Question

Solve each of the following equations:
$\dfrac{{2x}}{{x - 3}} + \dfrac{1}{{2x + 3}} + \dfrac{{3x + 9}}{{(x - 3)(2x + 3)}} = 0\,\,;\,x \ne 3,\,\,\,x \ne \dfrac{{ - 3}}{2}$

Answer 1

Hint: If it is given in the question that we can’t take a particular value of x, then neglect that value. If a polynomial equation is forming then take only those values of x which are not neglected in the question statement. We can use the factorization method in this question to find multiple values of x if required.

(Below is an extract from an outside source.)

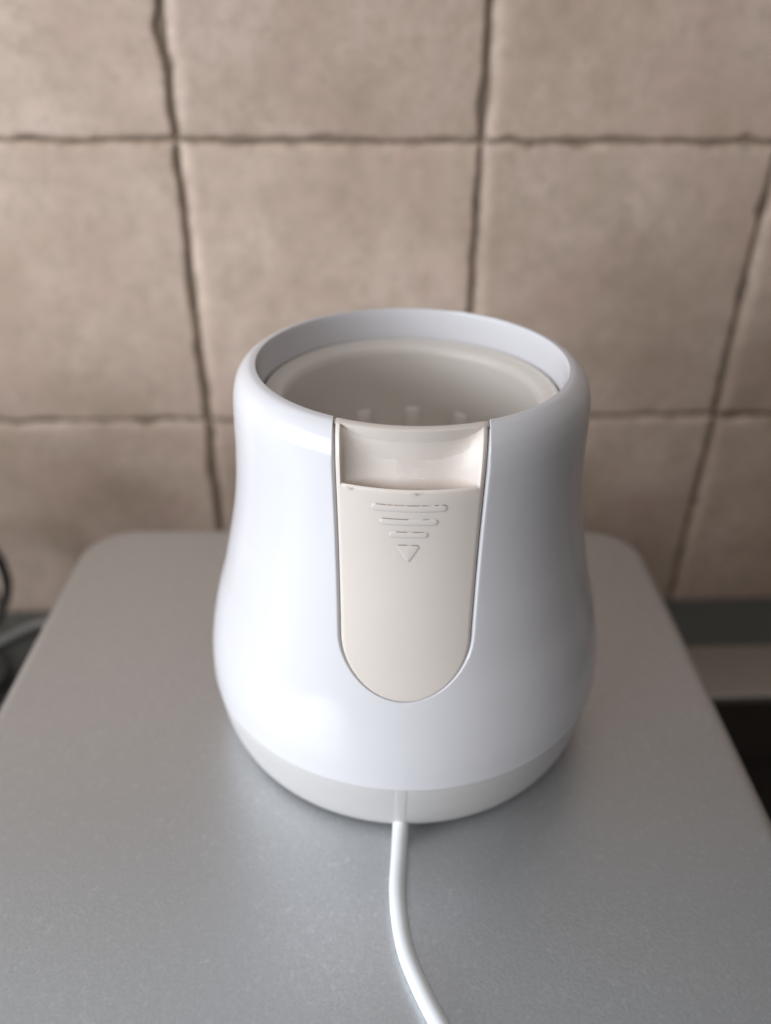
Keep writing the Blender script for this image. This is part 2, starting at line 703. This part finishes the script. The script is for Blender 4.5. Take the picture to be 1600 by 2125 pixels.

Complete step by step answer:
We have,
$\dfrac{{2x}}{{x - 3}} + \dfrac{1}{{2x + 3}} + \dfrac{{3x + 9}}{{(x - 3)(2x + 3)}} = 0$
Taking L.C.M of the equation,
$\dfrac{{(2x)(2x + 3) + (x - 3) + (3x + 9)}}{{(x - 3)(2x + 3)}} = 0$
Multiplying $(x - 3)(2x + 3)$ with $0$ and we get $0$ after multiplication.
So,
$(2x)(2x + 3) + (x - 3) + (3x + 9) = 0$
$4{x^2} + 6x + x - 3 + 3x + 9 = 0$
On adding, we get
$4{x^2} + 10x + 6 = 0$
We can also write $10x$ as $6x + 4x$.
$4{x^2} + 6x + 4x + 6 = 0$
Now,
$(4{x^2} + 6x) + (4x + 6) = 0$
Taking out common $2x$ from $4{x^2} + 6x$ and $2$ from $4x + 6$.
Therefore,
$2x(2x + 3) + 2(2x + 3) = 0$
Taking common $(2x + 3)$ from the equation.
$(2x + 3)(2x + 2) = 0$
Now, there are two cases: either $2x + 3$ can be zero or $2x + 2$ can be zero.
Case I:
$2x + 3 = 0$
$2x = - 3$
$x = \dfrac{{ - 3}}{2}$
But it is given in the question that x cannot be equal to $ - \dfrac{3}{2}$.
So, we cannot take this value.
Case II:
$2x + 2 = 0$
$2x = - 2$
$x = - 1$
There is no restriction for taking the value $x = - 1$.
So, we can take this value.
Hence, the value of x is $ - 1$.

Note:
We have to be careful while solving a question whenever there is some extra statement or restriction. If we ignore that, then the answer might come wrong. Here in this question if we neglect the restriction then there would be two answers which can be true because the equation which we formed is a quadratic one. But we have only one answer to this question.